Segundo fontes do governo, a técnica que será usada no país­ para extrair gás de xisto não preocupa, pois empresas que atuam no país, como a Shell, dominam o processo do fraturamento hidráulico.

Em nota enviada a EXAME, a Petrobras diz que “tem interesse na atividade exploratória em terra e espera participar, de forma muito seletiva, do leilão em outubro”. A companhia, segue a nota, “vem estudando uma das bacias sedimentares brasileiras onshore, muito intensamente, há três anos”.

Ainda é prematuro dizer se o Brasil e os demais países vão ou não conseguir replicar o sucesso americano. Em pouco mais de duas décadas, os Estados Unidos aumentaram em mais de 100 vezes  sua produção de gás de xisto. Com isso, o país reduziu suas importações do recurso, fez renascer segmentos da indústria, como o petroquímico, e trocou o carvão pelo gás em várias termelétricas.
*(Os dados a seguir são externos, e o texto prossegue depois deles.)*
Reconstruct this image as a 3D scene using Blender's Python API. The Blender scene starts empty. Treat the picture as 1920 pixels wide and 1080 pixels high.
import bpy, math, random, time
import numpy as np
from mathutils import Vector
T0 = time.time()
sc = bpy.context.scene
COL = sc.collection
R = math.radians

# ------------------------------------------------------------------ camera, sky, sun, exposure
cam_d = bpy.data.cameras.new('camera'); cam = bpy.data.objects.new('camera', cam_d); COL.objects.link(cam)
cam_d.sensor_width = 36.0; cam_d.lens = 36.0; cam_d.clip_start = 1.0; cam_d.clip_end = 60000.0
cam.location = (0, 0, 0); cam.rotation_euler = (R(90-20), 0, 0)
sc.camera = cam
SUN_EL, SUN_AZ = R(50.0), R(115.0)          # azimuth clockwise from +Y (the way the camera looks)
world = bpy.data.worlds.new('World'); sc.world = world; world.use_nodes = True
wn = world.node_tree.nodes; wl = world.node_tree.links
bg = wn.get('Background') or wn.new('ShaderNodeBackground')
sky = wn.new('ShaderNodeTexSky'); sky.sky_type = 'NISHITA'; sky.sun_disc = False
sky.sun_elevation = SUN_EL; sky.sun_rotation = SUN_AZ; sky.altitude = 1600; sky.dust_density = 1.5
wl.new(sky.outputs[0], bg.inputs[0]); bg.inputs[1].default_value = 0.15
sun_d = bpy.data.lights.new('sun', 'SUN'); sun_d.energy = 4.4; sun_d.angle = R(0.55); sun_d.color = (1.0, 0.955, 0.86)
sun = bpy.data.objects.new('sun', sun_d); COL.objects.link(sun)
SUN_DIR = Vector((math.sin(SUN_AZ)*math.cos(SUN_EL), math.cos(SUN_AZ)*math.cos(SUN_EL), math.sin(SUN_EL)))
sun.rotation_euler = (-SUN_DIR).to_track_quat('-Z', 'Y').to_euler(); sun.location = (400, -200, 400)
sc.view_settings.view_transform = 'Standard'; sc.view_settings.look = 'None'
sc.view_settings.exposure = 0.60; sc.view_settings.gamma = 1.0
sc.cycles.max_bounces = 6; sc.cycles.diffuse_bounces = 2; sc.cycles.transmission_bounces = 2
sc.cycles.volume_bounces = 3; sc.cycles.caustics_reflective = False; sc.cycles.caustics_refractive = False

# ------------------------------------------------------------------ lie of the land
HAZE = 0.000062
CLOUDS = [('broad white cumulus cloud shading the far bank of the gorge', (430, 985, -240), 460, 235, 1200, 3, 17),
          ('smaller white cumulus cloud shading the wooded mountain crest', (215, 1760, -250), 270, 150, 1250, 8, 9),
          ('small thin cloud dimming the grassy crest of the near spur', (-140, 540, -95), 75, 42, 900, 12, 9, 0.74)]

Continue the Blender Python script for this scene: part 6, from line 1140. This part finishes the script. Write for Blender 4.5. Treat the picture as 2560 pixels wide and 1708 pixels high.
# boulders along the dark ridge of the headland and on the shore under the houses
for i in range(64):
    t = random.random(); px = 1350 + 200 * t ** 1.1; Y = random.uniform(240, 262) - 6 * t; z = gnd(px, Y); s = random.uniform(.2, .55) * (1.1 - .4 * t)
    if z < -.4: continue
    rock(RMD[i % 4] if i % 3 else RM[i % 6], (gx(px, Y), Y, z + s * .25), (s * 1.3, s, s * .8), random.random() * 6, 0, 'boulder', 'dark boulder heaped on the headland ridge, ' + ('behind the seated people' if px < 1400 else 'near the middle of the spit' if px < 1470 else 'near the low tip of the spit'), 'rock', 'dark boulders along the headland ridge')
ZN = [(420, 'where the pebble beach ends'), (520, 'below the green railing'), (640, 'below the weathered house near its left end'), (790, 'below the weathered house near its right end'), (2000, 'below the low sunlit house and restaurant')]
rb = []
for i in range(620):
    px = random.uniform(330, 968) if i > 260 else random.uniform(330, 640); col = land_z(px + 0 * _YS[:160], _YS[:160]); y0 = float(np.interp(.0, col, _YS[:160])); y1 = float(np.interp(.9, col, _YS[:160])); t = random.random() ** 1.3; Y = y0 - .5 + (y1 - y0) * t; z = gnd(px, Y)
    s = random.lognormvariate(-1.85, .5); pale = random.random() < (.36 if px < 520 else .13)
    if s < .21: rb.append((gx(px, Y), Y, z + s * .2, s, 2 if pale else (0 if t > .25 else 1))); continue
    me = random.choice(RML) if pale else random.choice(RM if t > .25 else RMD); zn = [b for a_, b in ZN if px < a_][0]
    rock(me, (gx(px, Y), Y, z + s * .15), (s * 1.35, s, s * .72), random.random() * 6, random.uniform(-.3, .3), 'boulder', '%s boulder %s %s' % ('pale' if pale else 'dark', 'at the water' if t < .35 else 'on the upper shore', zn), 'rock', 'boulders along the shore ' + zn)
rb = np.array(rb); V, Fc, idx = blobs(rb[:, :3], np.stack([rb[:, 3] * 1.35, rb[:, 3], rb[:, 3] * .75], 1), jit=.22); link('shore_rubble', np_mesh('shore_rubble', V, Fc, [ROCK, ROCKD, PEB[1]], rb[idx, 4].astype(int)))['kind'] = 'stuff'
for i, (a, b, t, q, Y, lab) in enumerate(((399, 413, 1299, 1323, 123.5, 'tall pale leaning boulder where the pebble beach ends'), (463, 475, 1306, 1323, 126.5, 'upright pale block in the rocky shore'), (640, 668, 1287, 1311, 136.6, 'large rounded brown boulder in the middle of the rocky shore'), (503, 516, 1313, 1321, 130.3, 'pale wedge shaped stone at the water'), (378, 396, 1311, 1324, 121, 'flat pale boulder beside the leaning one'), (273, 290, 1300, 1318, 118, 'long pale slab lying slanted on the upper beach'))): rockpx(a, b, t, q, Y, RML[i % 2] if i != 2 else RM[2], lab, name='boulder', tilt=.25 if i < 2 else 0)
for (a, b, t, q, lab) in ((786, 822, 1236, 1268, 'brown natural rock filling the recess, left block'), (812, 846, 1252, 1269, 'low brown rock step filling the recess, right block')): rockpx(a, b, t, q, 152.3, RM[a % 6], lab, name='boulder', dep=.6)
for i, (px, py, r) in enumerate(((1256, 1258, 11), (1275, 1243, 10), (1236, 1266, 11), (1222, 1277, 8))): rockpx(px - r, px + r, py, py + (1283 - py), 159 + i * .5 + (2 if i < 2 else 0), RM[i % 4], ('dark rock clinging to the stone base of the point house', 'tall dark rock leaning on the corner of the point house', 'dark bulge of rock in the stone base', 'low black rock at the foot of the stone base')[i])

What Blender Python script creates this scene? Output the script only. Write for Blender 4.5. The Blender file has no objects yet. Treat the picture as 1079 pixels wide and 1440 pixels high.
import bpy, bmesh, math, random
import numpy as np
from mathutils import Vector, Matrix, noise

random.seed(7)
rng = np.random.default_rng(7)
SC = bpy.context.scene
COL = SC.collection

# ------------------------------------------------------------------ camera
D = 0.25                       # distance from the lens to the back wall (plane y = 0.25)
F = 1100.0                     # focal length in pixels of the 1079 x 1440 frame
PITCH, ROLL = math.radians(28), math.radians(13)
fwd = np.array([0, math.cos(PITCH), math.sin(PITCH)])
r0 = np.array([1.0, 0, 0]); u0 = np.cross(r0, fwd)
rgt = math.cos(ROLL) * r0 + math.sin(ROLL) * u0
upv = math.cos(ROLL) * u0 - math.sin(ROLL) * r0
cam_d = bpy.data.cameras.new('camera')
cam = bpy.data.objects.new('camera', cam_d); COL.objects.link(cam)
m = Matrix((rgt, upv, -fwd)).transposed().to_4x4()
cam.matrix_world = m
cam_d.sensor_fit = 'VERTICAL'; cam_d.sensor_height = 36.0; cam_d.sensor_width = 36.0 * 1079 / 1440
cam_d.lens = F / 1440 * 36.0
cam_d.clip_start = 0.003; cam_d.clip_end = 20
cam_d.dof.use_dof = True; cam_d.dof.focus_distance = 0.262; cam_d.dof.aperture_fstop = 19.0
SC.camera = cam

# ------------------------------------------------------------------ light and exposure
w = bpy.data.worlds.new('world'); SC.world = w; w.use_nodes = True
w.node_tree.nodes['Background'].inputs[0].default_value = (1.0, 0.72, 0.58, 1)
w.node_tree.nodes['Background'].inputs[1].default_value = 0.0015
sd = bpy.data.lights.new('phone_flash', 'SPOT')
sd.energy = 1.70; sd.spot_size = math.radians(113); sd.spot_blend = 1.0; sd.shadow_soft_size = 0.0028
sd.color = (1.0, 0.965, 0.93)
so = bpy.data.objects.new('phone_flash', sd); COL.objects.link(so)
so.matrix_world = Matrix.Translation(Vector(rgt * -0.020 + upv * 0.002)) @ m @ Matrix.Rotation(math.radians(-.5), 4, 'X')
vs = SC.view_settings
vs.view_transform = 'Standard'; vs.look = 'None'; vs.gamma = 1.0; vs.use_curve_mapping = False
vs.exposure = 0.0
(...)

Toda essa transformação, aliada à crise econômica dos últimos anos, que desincentivou o uso de automóveis, fez com que as emissões de CO2 dos Estados Unidos sofressem uma redução nos últimos anos. Num mundo sempre faminto por energia, será preciso fazer muito mais para evitar o aquecimento global. Mas é indiscutível que o gás pode dar um empurrão à causa verde.